Antônio Lambertucci, atual delegado regional do trabalho, avalia que “a atual situação está mais complicada, na medida em que se exige da DRT muito mais esforço de planejamento e muito mais atenção para não expor fiscais”. Segundo ele, ameaças que antes não eram levadas em conta, por serem consideradas atos intempestivos de empregadores, atualmente são encaminhadas à PF.
O delegado alerta também para uma redução do impacto da fiscalização, porque agora é necessário mandar grandes equipes para o campo. “Tivemos que praticamente dobrar o número de auditores por equipe, mais os oficiais da PF, o que gera maior custo de combustível e diárias. Com isso, o gasto do Estado com certeza aumentou”, atesta Lambertucci.
Em um dos discursos mais inflamados do culto, a presidente do Sinait, Rosa Maria Jorge, denunciou o sucateamento em que atualmente se encontram as DRTs pelo Brasil e a falta de condições para exercer as fiscalizações devidamente. “Nunca vi alguém pedir para trabalhar, mas é o que nós, auditores, estamos fazendo. Queremos meios adequados para desempenhar nossa função”, reivindica ela.
Também foram os problemas comuns no exercício da fiscalização do trabalho que reuniram os auditores de diversos países da América do Sul, através da Confederação Ibero-Americana dos Inspetores do Trabalho (CIIT). Hoje, a entidade serve como fórum de intercâmbio de experiências e formas de atuação, bem como de críticas às carências da área em todas as nações representadas.

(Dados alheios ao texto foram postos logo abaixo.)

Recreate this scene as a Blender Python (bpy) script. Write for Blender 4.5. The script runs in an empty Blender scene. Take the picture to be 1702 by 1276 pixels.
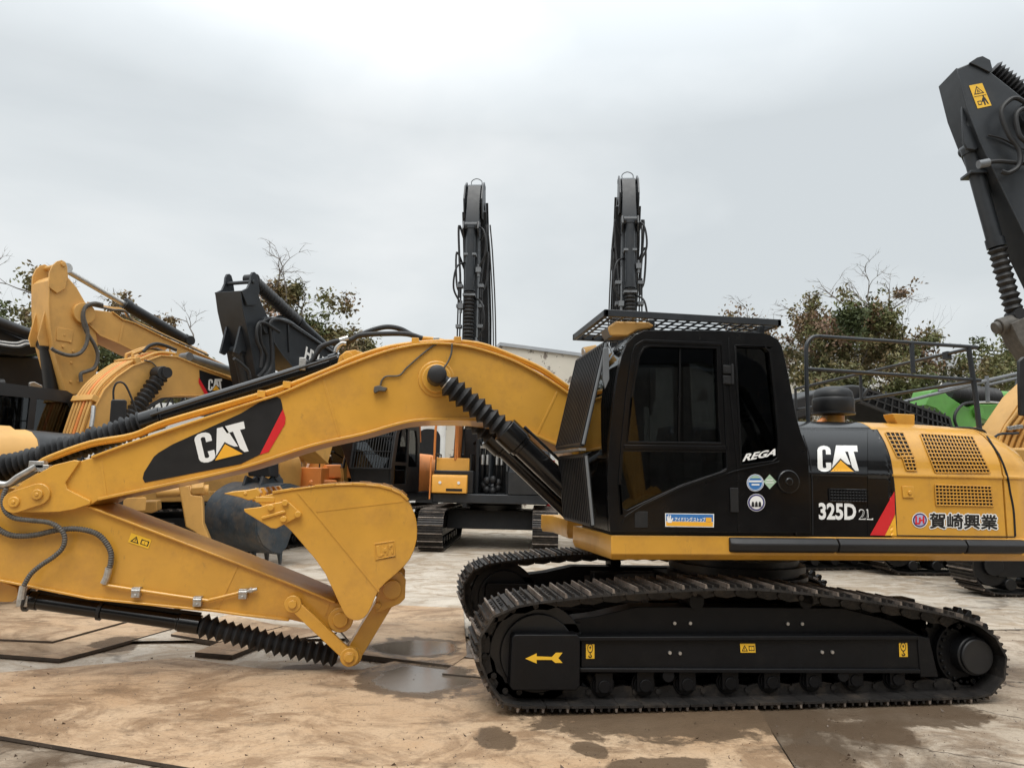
import bpy, bmesh, math, random
from mathutils import Vector, Matrix, noise
from mathutils.geometry import tessellate_polygon
from mathutils.bvhtree import BVHTree

# ------------------------------------------------------------------ camera, sky, sun, exposure
W, H = 1702.0, 1276.0
FOC, HORY, VPX, ROLL, CAMH = 1180.0, 790.0, 667.0, 0.0213, 1.8
sc = bpy.context.scene
_pitch = math.atan((HORY - H/2)/FOC)
_yaw = math.atan((W/2 - VPX)/(FOC/math.cos(_pitch)))
FW = Vector((math.sin(_yaw)*math.cos(_pitch), math.cos(_yaw)*math.cos(_pitch), math.sin(_pitch)))
RT = Vector((math.cos(_yaw), -math.sin(_yaw), 0)); UP = RT.cross(FW)
RT2 = RT*math.cos(ROLL) + UP*math.sin(ROLL); UP2 = UP*math.cos(ROLL) - RT*math.sin(ROLL)
CAM = Vector((0, 0, CAMH))
cd = bpy.data.cameras.new("camera"); cam = bpy.data.objects.new("camera", cd)
sc.collection.objects.link(cam)
cd.sensor_width = 36; cd.lens = FOC/W*36; cd.clip_start = 0.05; cd.clip_end = 3000
m = Matrix((RT2, UP2, -FW)).transposed().to_4x4(); m.translation = CAM
cam.matrix_world = m
sc.camera = cam
SUN_EL, SUN_AZ = math.radians(62), math.radians(200)
wd = bpy.data.worlds.new("World"); sc.world = wd; wd.use_nodes = True
nt = wd.node_tree; N = nt.nodes; L = nt.links
bg = N["Background"]
sky = N.new("ShaderNodeTexSky"); sky.sky_type = 'NISHITA'; sky.sun_disc = False
sky.sun_elevation = SUN_EL; sky.sun_rotation = SUN_AZ; sky.air_density = 2; sky.dust_density = 6
tc = N.new("ShaderNodeTexCoord")
mp = N.new("ShaderNodeMapping"); mp.inputs["Scale"].default_value = (1, 1, 2.2)
mp.inputs["Location"].default_value = (0.35, 0.1, 0.2)
L.new(tc.outputs["Generated"], mp.inputs["Vector"])
n1 = N.new("ShaderNodeTexNoise"); n1.inputs["Scale"].default_value = 1.9; n1.inputs["Detail"].default_value = 7
n1.inputs["Roughness"].default_value = 0.48; n1.inputs["Distortion"].default_value = 0.25
L.new(mp.outputs[0], n1.inputs["Vector"])
cr = N.new("ShaderNodeValToRGB"); e = cr.color_ramp.elements
e[0].position = 0.36; e[0].color = (4.6, 4.9, 5.08, 1)
e[1].position = 0.64; e[1].color = (6.0, 6.18, 6.25, 1)
mid = cr.color_ramp.elements.new(0.5); mid.color = (5.25, 5.52, 5.66, 1)
L.new(n1.outputs["Fac"], cr.inputs[0])
sp = N.new("ShaderNodeSeparateXYZ"); L.new(tc.outputs["Generated"], sp.inputs[0])
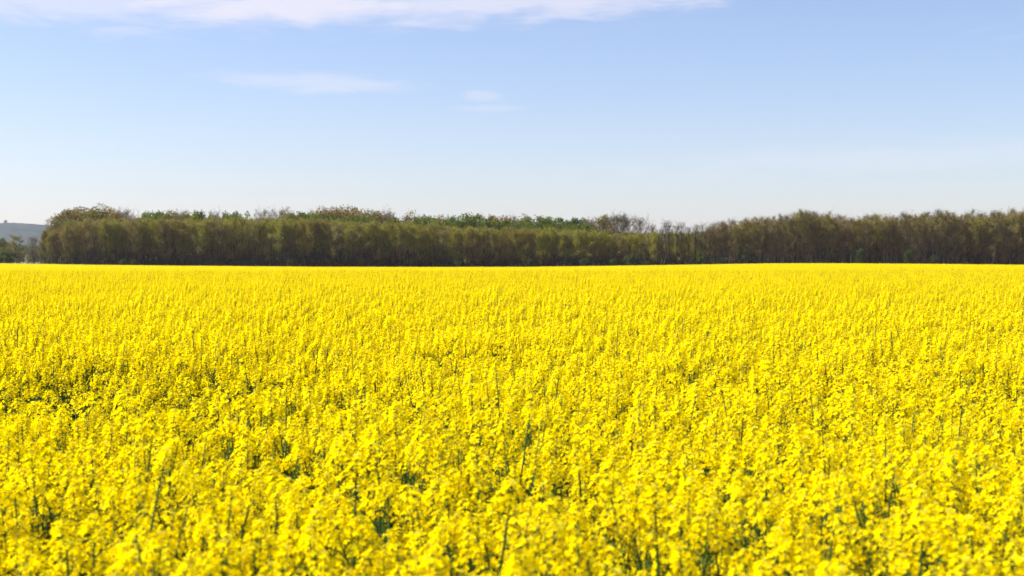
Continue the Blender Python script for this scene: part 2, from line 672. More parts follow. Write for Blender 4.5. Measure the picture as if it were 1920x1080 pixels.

Eduardo Fernandes, uruguaio e tesoureiro da organização, veio ao Brasil para assistir ao ato em nome de seus quatro colegas mineiros. Ele lembra que a notícia do crime foi terrivelmente recebida pelos fiscais do trabalho em seu país, e conta que a situação é também de insegurança no Uruguai, apesar de nunca ter culminado em uma tragédia como a de Unaí. “Fui ameaçado com pistolas contra a cabeça durante uma fiscalização na colheita de laranja na província de Salto. Fomos expulsos da propriedade, impedidos de realizar nosso trabalho”. E analisa: “num mundo globalizado, as formas de se produzir capital geram os mesmos problemas trabalhistas em todos os países, e também os mesmos meios de opressão contra quem fiscaliza essas violações”.